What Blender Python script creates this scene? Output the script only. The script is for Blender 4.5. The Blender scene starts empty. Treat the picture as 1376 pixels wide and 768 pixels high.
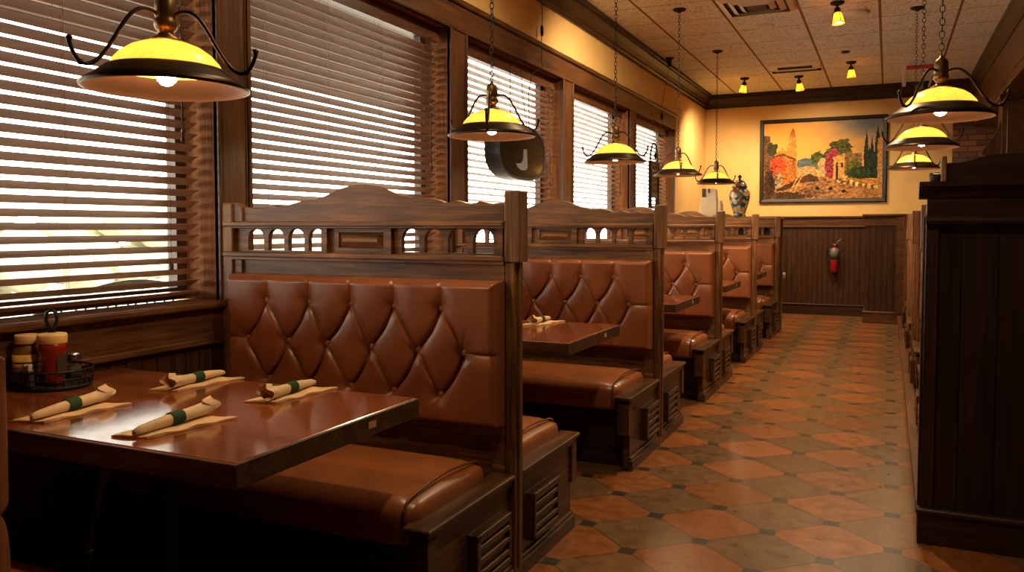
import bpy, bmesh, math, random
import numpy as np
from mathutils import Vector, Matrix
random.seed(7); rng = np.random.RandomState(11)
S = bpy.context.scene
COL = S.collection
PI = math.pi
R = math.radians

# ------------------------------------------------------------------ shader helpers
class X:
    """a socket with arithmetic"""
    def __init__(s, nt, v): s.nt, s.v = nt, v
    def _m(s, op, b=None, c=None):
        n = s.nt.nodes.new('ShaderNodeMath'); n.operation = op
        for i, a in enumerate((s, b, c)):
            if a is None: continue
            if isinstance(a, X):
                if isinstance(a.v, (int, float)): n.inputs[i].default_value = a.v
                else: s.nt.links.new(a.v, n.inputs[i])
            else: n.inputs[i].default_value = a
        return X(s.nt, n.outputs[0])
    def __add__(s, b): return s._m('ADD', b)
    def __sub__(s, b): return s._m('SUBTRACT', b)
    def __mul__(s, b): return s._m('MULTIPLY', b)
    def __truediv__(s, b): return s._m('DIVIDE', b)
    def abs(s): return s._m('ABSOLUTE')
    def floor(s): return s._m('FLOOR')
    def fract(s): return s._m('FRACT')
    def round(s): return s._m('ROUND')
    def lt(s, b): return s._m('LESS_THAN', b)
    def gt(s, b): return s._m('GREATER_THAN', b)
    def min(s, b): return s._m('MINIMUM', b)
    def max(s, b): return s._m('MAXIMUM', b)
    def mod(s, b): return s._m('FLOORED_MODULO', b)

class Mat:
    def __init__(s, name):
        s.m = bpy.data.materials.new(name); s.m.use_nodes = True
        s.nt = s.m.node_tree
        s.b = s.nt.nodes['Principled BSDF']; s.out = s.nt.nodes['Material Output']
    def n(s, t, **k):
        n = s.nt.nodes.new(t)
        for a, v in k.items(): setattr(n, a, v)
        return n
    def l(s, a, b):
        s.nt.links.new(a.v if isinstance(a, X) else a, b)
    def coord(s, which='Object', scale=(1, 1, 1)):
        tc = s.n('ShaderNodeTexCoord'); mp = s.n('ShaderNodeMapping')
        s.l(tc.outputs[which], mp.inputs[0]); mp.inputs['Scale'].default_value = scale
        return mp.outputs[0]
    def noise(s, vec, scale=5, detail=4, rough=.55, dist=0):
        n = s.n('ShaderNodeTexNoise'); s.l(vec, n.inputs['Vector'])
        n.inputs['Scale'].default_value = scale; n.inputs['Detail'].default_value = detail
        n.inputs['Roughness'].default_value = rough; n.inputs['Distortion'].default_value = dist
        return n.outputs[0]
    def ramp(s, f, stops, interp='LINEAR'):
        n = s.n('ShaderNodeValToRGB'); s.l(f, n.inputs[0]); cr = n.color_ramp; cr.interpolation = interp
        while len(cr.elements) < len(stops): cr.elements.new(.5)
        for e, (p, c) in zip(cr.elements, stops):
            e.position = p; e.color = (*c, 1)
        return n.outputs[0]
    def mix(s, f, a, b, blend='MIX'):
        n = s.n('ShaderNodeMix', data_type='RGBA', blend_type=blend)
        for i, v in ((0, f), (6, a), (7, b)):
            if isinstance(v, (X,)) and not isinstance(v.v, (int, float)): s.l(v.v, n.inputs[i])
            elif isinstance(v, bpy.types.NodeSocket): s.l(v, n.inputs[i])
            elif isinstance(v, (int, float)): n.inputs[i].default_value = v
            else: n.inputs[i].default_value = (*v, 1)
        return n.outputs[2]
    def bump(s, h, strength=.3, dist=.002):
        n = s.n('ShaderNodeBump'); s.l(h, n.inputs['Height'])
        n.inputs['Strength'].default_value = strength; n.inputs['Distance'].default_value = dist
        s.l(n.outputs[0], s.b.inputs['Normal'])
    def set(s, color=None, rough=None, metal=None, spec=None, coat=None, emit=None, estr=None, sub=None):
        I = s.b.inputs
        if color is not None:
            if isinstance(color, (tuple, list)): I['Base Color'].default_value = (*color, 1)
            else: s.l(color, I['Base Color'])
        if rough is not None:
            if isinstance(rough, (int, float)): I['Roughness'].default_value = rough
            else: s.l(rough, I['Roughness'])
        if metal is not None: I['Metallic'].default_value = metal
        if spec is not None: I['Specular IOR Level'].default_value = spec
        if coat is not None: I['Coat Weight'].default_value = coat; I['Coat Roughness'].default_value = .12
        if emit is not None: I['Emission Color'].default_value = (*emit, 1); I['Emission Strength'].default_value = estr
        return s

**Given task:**
Repeat, with no pictures, each line from the beginning of the data through the line containing "R = math.radians", inclusive.

**Task output:**
What Blender Python script creates this scene? Output the script only. The script is for Blender 4.5. The Blender scene starts empty. Treat the picture as 1376 pixels wide and 768 pixels high.
import bpy, bmesh, math, random
import numpy as np
from mathutils import Vector, Matrix
random.seed(7); rng = np.random.RandomState(11)
S = bpy.context.scene
COL = S.collection
PI = math.pi
R = math.radians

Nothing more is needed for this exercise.